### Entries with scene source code
-- BEGIN --
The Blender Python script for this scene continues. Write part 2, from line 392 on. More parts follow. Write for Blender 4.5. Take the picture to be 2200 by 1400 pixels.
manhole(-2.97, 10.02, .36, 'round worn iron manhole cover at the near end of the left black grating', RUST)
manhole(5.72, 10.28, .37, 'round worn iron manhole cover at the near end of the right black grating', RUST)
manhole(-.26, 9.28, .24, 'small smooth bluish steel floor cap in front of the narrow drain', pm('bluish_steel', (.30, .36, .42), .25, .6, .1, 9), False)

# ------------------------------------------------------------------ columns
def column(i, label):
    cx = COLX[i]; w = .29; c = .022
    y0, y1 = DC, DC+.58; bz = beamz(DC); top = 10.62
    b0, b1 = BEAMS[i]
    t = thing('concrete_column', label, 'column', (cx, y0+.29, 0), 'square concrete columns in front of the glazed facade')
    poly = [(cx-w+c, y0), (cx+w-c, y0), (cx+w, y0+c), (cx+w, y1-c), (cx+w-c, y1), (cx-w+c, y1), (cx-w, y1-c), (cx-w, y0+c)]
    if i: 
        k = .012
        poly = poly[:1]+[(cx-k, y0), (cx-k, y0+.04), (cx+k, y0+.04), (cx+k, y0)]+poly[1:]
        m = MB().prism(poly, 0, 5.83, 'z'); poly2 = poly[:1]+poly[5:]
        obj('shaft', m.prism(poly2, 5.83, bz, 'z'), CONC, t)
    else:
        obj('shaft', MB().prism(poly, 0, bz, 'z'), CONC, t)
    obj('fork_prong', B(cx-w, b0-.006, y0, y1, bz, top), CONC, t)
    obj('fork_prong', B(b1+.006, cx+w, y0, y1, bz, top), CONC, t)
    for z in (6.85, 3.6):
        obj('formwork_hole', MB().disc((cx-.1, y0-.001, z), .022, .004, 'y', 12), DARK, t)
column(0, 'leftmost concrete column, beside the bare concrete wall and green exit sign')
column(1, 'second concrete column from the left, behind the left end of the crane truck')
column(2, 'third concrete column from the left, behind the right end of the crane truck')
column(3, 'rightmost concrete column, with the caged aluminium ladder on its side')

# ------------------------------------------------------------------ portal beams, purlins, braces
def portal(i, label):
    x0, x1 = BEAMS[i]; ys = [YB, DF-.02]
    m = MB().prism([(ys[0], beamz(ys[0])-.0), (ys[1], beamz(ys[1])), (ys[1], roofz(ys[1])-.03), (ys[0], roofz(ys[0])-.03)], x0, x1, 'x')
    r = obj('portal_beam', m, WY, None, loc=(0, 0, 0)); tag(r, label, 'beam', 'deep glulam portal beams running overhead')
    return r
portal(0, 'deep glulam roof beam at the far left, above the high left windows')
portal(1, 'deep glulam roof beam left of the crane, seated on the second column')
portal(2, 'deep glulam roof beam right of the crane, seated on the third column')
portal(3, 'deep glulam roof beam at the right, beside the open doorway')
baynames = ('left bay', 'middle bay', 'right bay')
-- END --
-- BEGIN --
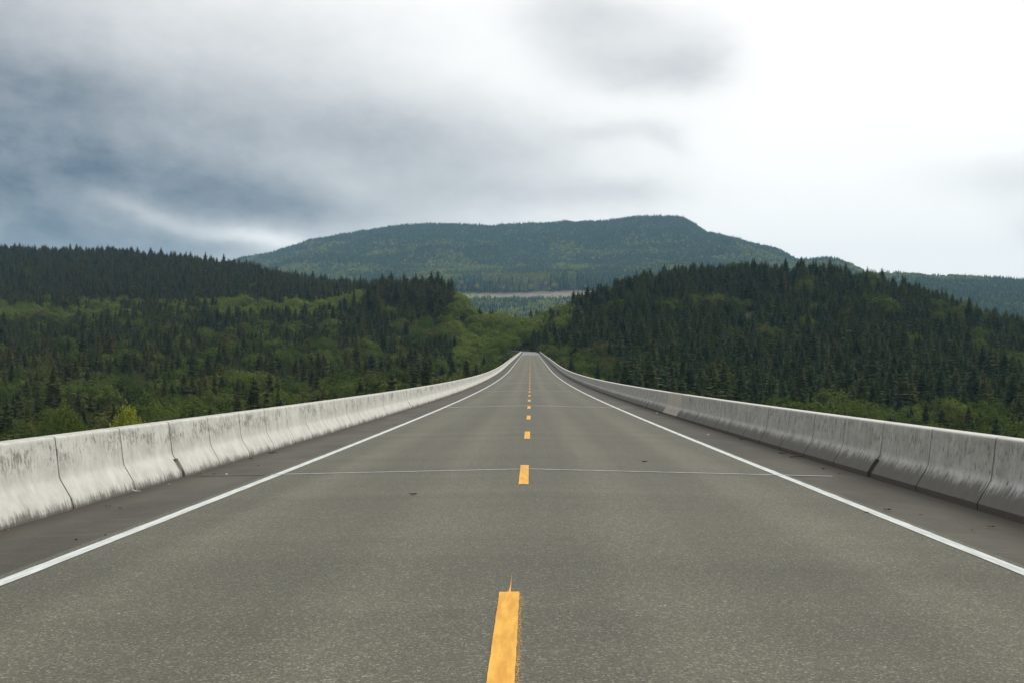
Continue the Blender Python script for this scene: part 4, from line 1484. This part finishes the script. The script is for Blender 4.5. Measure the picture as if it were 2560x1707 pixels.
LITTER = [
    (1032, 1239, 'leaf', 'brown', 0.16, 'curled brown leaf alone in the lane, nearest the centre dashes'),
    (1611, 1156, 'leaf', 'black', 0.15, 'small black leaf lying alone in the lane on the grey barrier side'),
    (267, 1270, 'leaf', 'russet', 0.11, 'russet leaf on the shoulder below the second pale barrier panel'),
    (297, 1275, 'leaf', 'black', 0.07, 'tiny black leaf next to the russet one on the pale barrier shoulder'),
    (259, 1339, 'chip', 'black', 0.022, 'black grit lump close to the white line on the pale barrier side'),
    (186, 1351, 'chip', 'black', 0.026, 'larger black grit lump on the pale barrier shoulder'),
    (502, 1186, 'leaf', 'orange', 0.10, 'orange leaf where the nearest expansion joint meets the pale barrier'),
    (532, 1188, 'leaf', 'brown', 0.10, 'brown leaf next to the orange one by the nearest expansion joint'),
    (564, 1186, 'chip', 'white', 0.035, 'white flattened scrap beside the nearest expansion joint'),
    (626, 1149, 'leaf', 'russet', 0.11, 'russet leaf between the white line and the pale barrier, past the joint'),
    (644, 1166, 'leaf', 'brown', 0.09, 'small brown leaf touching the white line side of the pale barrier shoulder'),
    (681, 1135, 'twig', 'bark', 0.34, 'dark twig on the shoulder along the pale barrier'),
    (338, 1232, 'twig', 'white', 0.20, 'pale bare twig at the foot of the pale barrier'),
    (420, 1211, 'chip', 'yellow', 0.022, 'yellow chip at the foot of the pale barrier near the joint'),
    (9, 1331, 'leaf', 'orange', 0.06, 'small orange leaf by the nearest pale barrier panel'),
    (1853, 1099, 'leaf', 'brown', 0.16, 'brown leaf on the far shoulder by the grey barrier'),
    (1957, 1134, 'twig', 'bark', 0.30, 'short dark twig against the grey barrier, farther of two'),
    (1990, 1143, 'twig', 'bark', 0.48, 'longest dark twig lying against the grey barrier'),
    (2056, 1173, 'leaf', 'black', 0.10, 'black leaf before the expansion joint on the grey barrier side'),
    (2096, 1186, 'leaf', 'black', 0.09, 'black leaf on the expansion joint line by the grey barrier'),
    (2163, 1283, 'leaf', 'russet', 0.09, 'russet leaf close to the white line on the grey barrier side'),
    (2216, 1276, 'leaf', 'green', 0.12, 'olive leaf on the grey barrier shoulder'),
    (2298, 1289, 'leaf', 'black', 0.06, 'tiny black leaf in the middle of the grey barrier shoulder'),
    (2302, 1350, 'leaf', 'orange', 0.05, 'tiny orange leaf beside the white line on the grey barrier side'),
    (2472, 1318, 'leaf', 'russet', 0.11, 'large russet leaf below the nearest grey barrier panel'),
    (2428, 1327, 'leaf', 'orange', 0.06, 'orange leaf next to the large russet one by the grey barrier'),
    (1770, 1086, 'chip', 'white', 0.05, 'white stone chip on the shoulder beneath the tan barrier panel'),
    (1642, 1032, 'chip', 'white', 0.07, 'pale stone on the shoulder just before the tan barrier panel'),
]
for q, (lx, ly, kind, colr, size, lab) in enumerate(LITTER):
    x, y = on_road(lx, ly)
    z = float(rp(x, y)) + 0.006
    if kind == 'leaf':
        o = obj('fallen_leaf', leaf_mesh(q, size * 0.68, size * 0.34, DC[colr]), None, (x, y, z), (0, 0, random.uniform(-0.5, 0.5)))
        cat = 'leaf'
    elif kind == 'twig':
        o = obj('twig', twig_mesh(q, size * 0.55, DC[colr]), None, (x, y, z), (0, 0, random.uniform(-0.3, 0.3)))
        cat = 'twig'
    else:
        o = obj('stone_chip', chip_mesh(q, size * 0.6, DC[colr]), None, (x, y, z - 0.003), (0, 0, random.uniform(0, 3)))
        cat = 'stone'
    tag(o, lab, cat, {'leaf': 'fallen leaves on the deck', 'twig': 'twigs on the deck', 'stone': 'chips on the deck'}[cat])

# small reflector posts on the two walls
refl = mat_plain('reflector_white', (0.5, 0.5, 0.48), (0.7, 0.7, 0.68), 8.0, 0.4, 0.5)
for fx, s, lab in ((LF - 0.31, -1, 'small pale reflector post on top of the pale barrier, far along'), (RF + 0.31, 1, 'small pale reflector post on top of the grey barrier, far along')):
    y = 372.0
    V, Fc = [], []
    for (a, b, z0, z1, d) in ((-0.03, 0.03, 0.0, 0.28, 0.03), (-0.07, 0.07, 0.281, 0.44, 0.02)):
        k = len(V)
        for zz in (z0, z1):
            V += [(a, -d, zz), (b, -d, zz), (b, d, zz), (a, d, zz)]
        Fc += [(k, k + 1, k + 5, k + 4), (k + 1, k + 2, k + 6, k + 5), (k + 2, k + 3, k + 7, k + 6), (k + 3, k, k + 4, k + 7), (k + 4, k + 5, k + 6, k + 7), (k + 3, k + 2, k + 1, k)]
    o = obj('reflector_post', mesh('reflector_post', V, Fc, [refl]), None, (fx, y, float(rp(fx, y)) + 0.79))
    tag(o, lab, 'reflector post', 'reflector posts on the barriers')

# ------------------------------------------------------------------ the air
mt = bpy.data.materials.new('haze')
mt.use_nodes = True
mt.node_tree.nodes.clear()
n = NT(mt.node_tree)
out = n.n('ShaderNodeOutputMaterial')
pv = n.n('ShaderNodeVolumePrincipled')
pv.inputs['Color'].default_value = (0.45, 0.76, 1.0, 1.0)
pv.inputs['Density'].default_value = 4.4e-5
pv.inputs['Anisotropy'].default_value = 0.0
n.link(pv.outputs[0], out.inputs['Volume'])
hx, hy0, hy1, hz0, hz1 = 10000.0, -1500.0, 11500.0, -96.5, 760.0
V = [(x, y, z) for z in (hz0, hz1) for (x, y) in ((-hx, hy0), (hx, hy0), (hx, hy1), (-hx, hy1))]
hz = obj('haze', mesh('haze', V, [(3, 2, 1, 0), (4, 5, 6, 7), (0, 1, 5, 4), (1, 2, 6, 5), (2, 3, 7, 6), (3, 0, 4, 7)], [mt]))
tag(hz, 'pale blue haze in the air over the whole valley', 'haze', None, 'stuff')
-- END --
### Written instruction
Count up the lines in the listing that hold the word "part", and give that number only.

### Correct output
2